Punta del Este (East Point)
A few hours, and a world, away from Punta del Diablo and we found ourselves in one of the premier beach towns on the whole continent. I'm not sure why Punta del Este became the place to be, because the beaches aren't that great, but it is every bit chic that people say it is. Crowded with rediculously expensive high-rise apartment, bordered by expansive estates, and filled with chic boutique shops; this is not a place Kristin and I thought we would like. However, we came here for three reasons: we had someone with whom we could stay, it made a good stop before Montevideo, and it's part of our continuing education - to experience the full spectrum of South America.

Lo and behold, we actually liked Punta del Este. Without the celebrities and their entourages, the streets were empty.
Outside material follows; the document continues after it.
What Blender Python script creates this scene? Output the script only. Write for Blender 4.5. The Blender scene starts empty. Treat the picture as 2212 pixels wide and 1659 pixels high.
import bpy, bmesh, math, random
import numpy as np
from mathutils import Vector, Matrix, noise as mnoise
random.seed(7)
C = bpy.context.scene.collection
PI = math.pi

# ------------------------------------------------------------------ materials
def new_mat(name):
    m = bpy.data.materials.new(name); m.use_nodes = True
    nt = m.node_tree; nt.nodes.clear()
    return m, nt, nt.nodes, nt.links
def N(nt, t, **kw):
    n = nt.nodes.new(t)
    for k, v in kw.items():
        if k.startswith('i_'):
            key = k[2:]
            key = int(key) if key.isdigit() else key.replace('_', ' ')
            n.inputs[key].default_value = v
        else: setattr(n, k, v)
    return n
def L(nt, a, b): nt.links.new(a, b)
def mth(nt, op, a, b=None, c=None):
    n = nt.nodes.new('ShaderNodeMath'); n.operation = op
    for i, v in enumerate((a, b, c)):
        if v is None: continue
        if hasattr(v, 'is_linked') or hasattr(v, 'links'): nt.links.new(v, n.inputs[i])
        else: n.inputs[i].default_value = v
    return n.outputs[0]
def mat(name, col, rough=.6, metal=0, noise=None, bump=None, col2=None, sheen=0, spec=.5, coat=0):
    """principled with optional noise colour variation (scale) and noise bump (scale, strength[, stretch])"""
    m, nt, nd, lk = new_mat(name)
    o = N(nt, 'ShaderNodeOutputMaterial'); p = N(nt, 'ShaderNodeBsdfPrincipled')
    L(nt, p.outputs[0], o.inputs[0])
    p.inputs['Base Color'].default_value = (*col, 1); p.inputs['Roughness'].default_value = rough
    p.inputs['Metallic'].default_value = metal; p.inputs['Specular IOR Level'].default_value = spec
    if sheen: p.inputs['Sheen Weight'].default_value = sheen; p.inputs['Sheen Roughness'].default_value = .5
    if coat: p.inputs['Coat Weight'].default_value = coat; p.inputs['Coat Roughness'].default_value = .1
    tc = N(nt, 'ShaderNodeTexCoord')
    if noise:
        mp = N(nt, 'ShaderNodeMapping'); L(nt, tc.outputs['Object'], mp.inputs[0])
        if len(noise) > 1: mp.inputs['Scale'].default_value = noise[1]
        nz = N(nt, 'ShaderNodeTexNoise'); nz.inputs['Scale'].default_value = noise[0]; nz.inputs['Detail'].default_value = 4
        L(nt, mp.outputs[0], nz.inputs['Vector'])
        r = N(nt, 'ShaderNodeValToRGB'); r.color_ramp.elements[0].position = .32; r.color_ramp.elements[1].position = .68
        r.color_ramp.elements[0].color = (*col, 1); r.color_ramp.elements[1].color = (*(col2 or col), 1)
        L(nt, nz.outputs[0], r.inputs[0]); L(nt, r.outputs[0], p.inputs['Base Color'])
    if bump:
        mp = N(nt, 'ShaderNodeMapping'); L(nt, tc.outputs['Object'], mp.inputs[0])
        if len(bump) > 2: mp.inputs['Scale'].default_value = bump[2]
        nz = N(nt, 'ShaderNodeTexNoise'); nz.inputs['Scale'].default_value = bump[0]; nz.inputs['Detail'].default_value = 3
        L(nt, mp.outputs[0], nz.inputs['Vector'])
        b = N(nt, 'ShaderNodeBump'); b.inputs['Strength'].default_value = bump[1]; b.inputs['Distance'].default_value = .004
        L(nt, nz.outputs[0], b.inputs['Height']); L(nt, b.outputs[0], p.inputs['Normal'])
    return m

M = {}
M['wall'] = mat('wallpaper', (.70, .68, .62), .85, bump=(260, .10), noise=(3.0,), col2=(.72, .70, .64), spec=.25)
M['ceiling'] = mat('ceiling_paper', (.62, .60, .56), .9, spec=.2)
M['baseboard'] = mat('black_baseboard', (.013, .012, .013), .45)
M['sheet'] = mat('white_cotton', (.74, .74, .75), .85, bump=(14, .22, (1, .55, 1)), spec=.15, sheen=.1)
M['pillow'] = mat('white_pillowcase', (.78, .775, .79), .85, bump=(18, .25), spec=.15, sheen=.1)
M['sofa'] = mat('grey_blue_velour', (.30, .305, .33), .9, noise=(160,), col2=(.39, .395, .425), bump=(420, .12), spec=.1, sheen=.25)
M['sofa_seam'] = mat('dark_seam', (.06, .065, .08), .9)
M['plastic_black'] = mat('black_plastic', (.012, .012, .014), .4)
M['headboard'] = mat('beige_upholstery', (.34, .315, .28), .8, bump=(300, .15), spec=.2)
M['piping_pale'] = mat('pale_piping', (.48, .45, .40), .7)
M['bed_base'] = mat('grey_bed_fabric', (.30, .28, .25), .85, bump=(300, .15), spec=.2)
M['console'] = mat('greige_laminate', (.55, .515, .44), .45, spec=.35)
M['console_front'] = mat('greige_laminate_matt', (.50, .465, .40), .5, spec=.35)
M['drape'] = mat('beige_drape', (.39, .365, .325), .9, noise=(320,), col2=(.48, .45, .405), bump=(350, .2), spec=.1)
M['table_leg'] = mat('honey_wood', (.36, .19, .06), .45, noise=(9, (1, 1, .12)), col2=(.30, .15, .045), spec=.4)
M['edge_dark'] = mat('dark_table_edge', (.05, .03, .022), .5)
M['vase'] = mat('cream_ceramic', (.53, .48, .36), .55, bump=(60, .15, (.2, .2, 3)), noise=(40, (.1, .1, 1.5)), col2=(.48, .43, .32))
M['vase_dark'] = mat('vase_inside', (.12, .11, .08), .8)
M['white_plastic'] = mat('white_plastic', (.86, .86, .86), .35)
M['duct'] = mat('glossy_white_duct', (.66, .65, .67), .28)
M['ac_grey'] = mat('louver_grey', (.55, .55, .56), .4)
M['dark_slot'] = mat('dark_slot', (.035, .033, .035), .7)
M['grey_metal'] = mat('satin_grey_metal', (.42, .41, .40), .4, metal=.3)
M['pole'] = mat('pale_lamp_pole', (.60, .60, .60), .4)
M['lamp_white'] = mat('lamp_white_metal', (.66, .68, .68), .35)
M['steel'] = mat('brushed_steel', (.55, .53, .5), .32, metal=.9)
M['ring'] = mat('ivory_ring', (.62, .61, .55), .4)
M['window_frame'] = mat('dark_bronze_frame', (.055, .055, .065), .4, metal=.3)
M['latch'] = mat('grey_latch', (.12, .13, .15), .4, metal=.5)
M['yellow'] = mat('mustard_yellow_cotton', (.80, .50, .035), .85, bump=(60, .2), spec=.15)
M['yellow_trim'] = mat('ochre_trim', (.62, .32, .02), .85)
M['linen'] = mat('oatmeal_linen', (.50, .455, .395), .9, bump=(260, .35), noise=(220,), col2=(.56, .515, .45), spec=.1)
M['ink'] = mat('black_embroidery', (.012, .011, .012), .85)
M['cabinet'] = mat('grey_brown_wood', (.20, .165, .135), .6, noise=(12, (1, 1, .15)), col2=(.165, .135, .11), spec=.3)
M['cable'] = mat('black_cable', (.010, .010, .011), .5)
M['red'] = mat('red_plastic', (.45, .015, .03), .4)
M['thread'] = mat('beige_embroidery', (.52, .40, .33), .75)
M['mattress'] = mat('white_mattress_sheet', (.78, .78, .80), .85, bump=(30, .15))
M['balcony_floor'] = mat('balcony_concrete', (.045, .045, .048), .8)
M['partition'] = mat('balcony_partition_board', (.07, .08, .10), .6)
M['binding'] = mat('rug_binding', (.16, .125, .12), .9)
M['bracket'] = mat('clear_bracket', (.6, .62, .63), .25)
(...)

We borrowed bikes and explored the town, riding on a mixture of roads, bike paths, boardwalks and the beach! More importantly, though, was that we had such great hosts. We have a good friend from Davis, Janie, whose mom relocated to Punta del Este. Karen and Kenny live in a 100 year old house that Kenny is rebuilding himself. Karen is, amongst other things, starting a bike-taxi business. They taught us so much about Uruguay and updated us about world news. They treated us so well, fed us local organic food, and inspired us with their own world-travel stories.

So, two different sides of Uruguay and both were quite enjoyable.

Typical thatched-roof white houses that dot the coast of Punta del Diablo.

Getting up close and personal with the strong waves. I did not escape this walk in the least bit dry.

Um . . . that sucks.

Hippie dream come true: a funny shaped house, a tent, and a VW van with a bike rack.

Biking on the hard-packed beach in Punta del Este. Sweeeeeet!!!

Kristin's favorite church interior.

Houses in Punta del Este don't have street numbers. Rather, they have house names. Apparently, Obama has a secret getaway.

Apartments sell for up to $7 million USD. And houses? Who knows. There are people who buy houses here but have never even visited them. Uruguay is known as the Switzerland of South America. Not for the mountains as it's as flat a Davis. But because it is well known for privacy. Wealthy people use this as a shelter for their money. Additionally, because the countries and currencies can be so volatile, real estate is looked at as a commodity and Uruguay is thought to be quite stable. There is even a neighborhood here called Beverly Hills.

Thanks again Karen and Kenny!


  1. Danny and Kris, Take a break and join us in Prague for a few days in May. Great photos. Interesting post about your trek so far.

  2. Oh, Prague is so great but can't you wait one more year? If not, maybe next year in Greece?